**Stated exercise:** Restate the complete material exactly.

**Information supplied:**

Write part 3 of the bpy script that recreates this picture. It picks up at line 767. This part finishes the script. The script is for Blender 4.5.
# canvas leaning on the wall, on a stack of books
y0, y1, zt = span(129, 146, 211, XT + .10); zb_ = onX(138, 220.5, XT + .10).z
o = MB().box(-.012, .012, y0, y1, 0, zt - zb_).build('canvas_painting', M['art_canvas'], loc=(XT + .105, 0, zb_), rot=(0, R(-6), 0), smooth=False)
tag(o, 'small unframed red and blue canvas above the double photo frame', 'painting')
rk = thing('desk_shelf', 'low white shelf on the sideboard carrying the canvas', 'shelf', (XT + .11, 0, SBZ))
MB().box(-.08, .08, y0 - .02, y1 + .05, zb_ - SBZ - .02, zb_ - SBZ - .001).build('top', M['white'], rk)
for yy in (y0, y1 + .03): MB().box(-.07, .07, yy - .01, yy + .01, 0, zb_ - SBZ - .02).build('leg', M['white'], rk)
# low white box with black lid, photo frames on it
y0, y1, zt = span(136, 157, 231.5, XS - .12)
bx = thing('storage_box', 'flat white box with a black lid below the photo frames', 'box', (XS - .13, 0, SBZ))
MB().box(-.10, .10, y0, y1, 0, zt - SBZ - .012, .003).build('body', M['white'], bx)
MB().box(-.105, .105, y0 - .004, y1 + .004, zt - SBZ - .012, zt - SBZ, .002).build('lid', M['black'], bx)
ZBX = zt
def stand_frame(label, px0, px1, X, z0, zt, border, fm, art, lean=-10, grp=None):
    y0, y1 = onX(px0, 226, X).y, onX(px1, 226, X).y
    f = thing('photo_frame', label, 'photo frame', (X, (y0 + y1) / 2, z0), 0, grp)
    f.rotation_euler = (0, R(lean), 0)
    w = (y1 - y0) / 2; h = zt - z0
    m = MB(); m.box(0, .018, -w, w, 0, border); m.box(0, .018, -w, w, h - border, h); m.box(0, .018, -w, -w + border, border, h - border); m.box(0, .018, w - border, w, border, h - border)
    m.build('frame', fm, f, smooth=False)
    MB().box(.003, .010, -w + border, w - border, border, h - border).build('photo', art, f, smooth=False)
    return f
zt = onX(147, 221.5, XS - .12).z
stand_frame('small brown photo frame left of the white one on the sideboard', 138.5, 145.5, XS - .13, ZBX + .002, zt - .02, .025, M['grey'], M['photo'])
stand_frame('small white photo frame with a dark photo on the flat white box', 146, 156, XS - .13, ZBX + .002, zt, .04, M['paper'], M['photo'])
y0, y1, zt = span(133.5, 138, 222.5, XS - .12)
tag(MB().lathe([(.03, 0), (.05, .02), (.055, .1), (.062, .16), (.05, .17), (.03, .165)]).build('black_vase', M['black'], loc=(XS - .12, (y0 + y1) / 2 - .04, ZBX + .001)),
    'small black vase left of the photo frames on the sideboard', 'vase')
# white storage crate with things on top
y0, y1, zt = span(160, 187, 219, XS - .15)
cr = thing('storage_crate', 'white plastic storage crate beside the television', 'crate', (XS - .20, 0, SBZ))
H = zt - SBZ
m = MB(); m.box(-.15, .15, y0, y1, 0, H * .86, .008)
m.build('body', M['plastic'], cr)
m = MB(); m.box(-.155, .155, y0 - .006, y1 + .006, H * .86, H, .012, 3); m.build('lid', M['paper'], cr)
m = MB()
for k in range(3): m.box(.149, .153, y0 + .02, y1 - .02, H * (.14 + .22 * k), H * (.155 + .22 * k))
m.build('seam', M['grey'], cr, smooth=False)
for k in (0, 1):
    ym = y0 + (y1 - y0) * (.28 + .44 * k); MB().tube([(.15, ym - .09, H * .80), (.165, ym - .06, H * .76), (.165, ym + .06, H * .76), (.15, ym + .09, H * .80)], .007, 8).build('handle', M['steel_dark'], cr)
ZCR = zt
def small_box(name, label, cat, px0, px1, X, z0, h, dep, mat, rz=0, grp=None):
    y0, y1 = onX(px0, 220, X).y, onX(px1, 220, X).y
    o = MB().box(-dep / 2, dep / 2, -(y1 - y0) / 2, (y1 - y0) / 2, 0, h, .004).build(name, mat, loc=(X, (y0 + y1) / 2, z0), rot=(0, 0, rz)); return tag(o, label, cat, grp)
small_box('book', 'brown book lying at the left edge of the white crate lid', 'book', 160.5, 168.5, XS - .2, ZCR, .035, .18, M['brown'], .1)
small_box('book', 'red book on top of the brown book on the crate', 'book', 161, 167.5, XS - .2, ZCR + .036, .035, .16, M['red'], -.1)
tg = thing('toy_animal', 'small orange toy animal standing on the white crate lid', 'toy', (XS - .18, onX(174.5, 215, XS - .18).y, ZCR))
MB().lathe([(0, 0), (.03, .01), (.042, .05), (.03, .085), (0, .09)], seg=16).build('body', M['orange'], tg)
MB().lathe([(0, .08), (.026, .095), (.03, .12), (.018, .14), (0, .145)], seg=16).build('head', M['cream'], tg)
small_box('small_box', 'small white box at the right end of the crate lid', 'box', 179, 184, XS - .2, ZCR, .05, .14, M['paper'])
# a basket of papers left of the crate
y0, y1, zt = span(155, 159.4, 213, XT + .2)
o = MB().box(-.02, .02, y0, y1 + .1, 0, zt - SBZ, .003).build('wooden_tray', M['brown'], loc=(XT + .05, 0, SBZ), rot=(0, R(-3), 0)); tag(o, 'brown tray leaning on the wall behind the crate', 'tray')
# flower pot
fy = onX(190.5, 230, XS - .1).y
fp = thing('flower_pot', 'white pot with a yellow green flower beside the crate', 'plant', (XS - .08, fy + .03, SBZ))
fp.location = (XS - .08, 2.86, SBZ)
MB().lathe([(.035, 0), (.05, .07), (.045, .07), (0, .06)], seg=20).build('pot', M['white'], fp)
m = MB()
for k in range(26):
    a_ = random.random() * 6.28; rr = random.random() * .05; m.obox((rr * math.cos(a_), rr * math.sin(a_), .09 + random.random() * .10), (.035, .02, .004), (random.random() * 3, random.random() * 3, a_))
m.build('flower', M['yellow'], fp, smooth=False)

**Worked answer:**
Write part 3 of the bpy script that recreates this picture. It picks up at line 767. This part finishes the script. The script is for Blender 4.5.
# canvas leaning on the wall, on a stack of books
y0, y1, zt = span(129, 146, 211, XT + .10); zb_ = onX(138, 220.5, XT + .10).z
o = MB().box(-.012, .012, y0, y1, 0, zt - zb_).build('canvas_painting', M['art_canvas'], loc=(XT + .105, 0, zb_), rot=(0, R(-6), 0), smooth=False)
tag(o, 'small unframed red and blue canvas above the double photo frame', 'painting')
rk = thing('desk_shelf', 'low white shelf on the sideboard carrying the canvas', 'shelf', (XT + .11, 0, SBZ))
MB().box(-.08, .08, y0 - .02, y1 + .05, zb_ - SBZ - .02, zb_ - SBZ - .001).build('top', M['white'], rk)
for yy in (y0, y1 + .03): MB().box(-.07, .07, yy - .01, yy + .01, 0, zb_ - SBZ - .02).build('leg', M['white'], rk)
# low white box with black lid, photo frames on it
y0, y1, zt = span(136, 157, 231.5, XS - .12)
bx = thing('storage_box', 'flat white box with a black lid below the photo frames', 'box', (XS - .13, 0, SBZ))
MB().box(-.10, .10, y0, y1, 0, zt - SBZ - .012, .003).build('body', M['white'], bx)
MB().box(-.105, .105, y0 - .004, y1 + .004, zt - SBZ - .012, zt - SBZ, .002).build('lid', M['black'], bx)
ZBX = zt
def stand_frame(label, px0, px1, X, z0, zt, border, fm, art, lean=-10, grp=None):
    y0, y1 = onX(px0, 226, X).y, onX(px1, 226, X).y
    f = thing('photo_frame', label, 'photo frame', (X, (y0 + y1) / 2, z0), 0, grp)
    f.rotation_euler = (0, R(lean), 0)
    w = (y1 - y0) / 2; h = zt - z0
    m = MB(); m.box(0, .018, -w, w, 0, border); m.box(0, .018, -w, w, h - border, h); m.box(0, .018, -w, -w + border, border, h - border); m.box(0, .018, w - border, w, border, h - border)
    m.build('frame', fm, f, smooth=False)
    MB().box(.003, .010, -w + border, w - border, border, h - border).build('photo', art, f, smooth=False)
    return f
zt = onX(147, 221.5, XS - .12).z
stand_frame('small brown photo frame left of the white one on the sideboard', 138.5, 145.5, XS - .13, ZBX + .002, zt - .02, .025, M['grey'], M['photo'])
stand_frame('small white photo frame with a dark photo on the flat white box', 146, 156, XS - .13, ZBX + .002, zt, .04, M['paper'], M['photo'])
y0, y1, zt = span(133.5, 138, 222.5, XS - .12)
tag(MB().lathe([(.03, 0), (.05, .02), (.055, .1), (.062, .16), (.05, .17), (.03, .165)]).build('black_vase', M['black'], loc=(XS - .12, (y0 + y1) / 2 - .04, ZBX + .001)),
    'small black vase left of the photo frames on the sideboard', 'vase')
# white storage crate with things on top
y0, y1, zt = span(160, 187, 219, XS - .15)
cr = thing('storage_crate', 'white plastic storage crate beside the television', 'crate', (XS - .20, 0, SBZ))
H = zt - SBZ
m = MB(); m.box(-.15, .15, y0, y1, 0, H * .86, .008)
m.build('body', M['plastic'], cr)
m = MB(); m.box(-.155, .155, y0 - .006, y1 + .006, H * .86, H, .012, 3); m.build('lid', M['paper'], cr)
m = MB()
for k in range(3): m.box(.149, .153, y0 + .02, y1 - .02, H * (.14 + .22 * k), H * (.155 + .22 * k))
m.build('seam', M['grey'], cr, smooth=False)
for k in (0, 1):
    ym = y0 + (y1 - y0) * (.28 + .44 * k); MB().tube([(.15, ym - .09, H * .80), (.165, ym - .06, H * .76), (.165, ym + .06, H * .76), (.15, ym + .09, H * .80)], .007, 8).build('handle', M['steel_dark'], cr)
ZCR = zt
def small_box(name, label, cat, px0, px1, X, z0, h, dep, mat, rz=0, grp=None):
    y0, y1 = onX(px0, 220, X).y, onX(px1, 220, X).y
    o = MB().box(-dep / 2, dep / 2, -(y1 - y0) / 2, (y1 - y0) / 2, 0, h, .004).build(name, mat, loc=(X, (y0 + y1) / 2, z0), rot=(0, 0, rz)); return tag(o, label, cat, grp)
small_box('book', 'brown book lying at the left edge of the white crate lid', 'book', 160.5, 168.5, XS - .2, ZCR, .035, .18, M['brown'], .1)
small_box('book', 'red book on top of the brown book on the crate', 'book', 161, 167.5, XS - .2, ZCR + .036, .035, .16, M['red'], -.1)
tg = thing('toy_animal', 'small orange toy animal standing on the white crate lid', 'toy', (XS - .18, onX(174.5, 215, XS - .18).y, ZCR))
MB().lathe([(0, 0), (.03, .01), (.042, .05), (.03, .085), (0, .09)], seg=16).build('body', M['orange'], tg)
MB().lathe([(0, .08), (.026, .095), (.03, .12), (.018, .14), (0, .145)], seg=16).build('head', M['cream'], tg)
small_box('small_box', 'small white box at the right end of the crate lid', 'box', 179, 184, XS - .2, ZCR, .05, .14, M['paper'])
# a basket of papers left of the crate
y0, y1, zt = span(155, 159.4, 213, XT + .2)
o = MB().box(-.02, .02, y0, y1 + .1, 0, zt - SBZ, .003).build('wooden_tray', M['brown'], loc=(XT + .05, 0, SBZ), rot=(0, R(-3), 0)); tag(o, 'brown tray leaning on the wall behind the crate', 'tray')
# flower pot
fy = onX(190.5, 230, XS - .1).y
fp = thing('flower_pot', 'white pot with a yellow green flower beside the crate', 'plant', (XS - .08, fy + .03, SBZ))
fp.location = (XS - .08, 2.86, SBZ)
MB().lathe([(.035, 0), (.05, .07), (.045, .07), (0, .06)], seg=20).build('pot', M['white'], fp)
m = MB()
for k in range(26):
    a_ = random.random() * 6.28; rr = random.random() * .05; m.obox((rr * math.cos(a_), rr * math.sin(a_), .09 + random.random() * .10), (.035, .02, .004), (random.random() * 3, random.random() * 3, a_))
m.build('flower', M['yellow'], fp, smooth=False)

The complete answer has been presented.